March 16, 2026 · 4 min read
Styling Carousel Slider with theme.json and CSS variables
Carousel Slider Block keeps styles minimal, so it is easier to adjust the carousel to fit your theme, design system, and site-wide styling choices.
Theme-level control
The plugin supports CSS custom properties that can be defined in your theme stylesheet or inside theme.json under settings.custom.carousel-block.
That makes it easier to keep carousel styling consistent across a site or across client builds without editing each block instance individually.
CSS variable support
The plugin supports CSS variables for the carousel, so you can adjust styling at the theme level without changing the block markup.
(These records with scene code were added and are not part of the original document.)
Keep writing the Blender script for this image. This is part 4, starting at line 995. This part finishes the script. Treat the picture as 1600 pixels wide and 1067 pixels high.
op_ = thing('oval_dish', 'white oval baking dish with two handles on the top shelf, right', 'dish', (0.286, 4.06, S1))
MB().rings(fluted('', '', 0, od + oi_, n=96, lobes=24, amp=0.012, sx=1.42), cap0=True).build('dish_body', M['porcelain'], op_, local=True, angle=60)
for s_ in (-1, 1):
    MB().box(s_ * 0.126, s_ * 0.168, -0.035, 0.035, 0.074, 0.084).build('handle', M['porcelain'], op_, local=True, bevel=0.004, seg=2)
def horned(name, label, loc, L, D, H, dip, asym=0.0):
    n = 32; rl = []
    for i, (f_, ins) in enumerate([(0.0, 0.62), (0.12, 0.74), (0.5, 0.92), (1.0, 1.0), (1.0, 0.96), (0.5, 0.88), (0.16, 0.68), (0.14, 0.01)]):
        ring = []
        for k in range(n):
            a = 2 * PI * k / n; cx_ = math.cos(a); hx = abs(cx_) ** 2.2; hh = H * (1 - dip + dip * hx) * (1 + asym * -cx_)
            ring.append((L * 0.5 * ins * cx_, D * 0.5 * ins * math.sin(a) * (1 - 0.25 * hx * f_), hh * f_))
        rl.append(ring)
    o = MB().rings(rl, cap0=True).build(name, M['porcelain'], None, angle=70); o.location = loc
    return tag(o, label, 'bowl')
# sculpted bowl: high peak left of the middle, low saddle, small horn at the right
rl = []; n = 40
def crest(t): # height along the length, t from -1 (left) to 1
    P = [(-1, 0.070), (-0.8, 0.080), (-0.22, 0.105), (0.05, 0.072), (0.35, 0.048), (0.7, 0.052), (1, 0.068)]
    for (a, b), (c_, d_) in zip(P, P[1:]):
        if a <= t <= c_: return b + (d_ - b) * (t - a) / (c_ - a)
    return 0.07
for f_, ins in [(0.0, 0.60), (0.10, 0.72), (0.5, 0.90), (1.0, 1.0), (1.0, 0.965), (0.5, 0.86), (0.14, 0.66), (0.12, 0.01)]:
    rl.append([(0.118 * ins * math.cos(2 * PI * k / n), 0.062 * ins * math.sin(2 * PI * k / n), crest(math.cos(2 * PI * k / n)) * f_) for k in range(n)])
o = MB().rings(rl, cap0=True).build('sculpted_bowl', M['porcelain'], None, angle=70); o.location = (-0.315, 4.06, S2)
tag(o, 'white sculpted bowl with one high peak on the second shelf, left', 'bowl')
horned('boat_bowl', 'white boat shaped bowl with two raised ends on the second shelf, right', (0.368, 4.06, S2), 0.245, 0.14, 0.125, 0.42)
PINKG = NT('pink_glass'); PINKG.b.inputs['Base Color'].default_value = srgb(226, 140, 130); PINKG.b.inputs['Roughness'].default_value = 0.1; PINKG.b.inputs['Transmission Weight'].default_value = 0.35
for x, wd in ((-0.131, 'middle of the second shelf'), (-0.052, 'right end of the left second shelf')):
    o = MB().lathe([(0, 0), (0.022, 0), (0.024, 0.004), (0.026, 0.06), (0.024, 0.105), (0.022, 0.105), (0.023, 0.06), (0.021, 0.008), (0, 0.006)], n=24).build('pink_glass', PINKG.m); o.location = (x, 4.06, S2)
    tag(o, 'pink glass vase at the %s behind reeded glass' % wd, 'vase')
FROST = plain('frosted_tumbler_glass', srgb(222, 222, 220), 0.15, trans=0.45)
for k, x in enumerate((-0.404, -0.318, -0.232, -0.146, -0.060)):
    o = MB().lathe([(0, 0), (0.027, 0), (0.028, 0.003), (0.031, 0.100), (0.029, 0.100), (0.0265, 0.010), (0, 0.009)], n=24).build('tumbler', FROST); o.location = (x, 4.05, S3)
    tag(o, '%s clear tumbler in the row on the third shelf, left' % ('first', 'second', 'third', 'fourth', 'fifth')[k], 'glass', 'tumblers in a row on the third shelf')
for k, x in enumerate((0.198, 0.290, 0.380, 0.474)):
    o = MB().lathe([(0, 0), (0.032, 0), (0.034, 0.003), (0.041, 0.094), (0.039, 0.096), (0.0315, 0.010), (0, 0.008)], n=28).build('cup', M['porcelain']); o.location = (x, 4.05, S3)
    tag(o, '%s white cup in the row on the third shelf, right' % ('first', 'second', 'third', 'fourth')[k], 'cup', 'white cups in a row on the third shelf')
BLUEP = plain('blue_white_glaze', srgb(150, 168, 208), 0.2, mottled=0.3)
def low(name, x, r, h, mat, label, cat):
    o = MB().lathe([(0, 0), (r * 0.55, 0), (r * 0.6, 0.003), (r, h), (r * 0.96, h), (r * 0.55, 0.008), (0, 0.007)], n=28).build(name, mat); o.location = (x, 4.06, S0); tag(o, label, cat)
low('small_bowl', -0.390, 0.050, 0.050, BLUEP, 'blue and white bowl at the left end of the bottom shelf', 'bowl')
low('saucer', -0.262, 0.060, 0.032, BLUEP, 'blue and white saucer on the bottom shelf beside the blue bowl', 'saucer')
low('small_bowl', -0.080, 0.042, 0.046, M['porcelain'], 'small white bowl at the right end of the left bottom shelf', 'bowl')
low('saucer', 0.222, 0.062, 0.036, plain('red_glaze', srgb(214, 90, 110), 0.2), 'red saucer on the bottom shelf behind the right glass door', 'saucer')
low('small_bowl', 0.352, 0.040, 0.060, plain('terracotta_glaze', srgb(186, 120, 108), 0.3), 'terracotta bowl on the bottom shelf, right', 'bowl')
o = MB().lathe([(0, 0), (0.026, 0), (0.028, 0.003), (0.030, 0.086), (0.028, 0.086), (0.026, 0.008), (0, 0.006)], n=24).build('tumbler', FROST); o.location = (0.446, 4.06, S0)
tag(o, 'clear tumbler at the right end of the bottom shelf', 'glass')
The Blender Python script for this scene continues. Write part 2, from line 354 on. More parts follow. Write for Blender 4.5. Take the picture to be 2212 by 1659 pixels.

You can find the full variable reference in the Styling documentation.
Example
For example, if you want larger navigation arrows and darker active pagination bullets, you can set:
:root {
--wp--custom--carousel-block--navigation-size: 22px;
--wp--custom--carousel-block--navigation-color: #111;
--wp--custom--carousel-block--pagination-bullet-active-color: #111;
}
That kind of override is usually enough to bring the carousel closer to your theme without rewriting the block styles.
Why this approach works well
Theme-level variables are a good fit for WordPress teams because they scale. Instead of hard-coding overrides in multiple places, you can set a small number of design tokens and keep the frontend aligned with the rest of the theme.
If you need more targeted overrides, the carousel still renders clean block classes, so custom CSS remains straightforward.
A practical split
Use block settings for carousel behavior such as slides per view, navigation, pagination, autoplay, and responsive breakpoints.
Use theme.json and CSS variables for repeated visual decisions that should stay consistent across multiple carousels.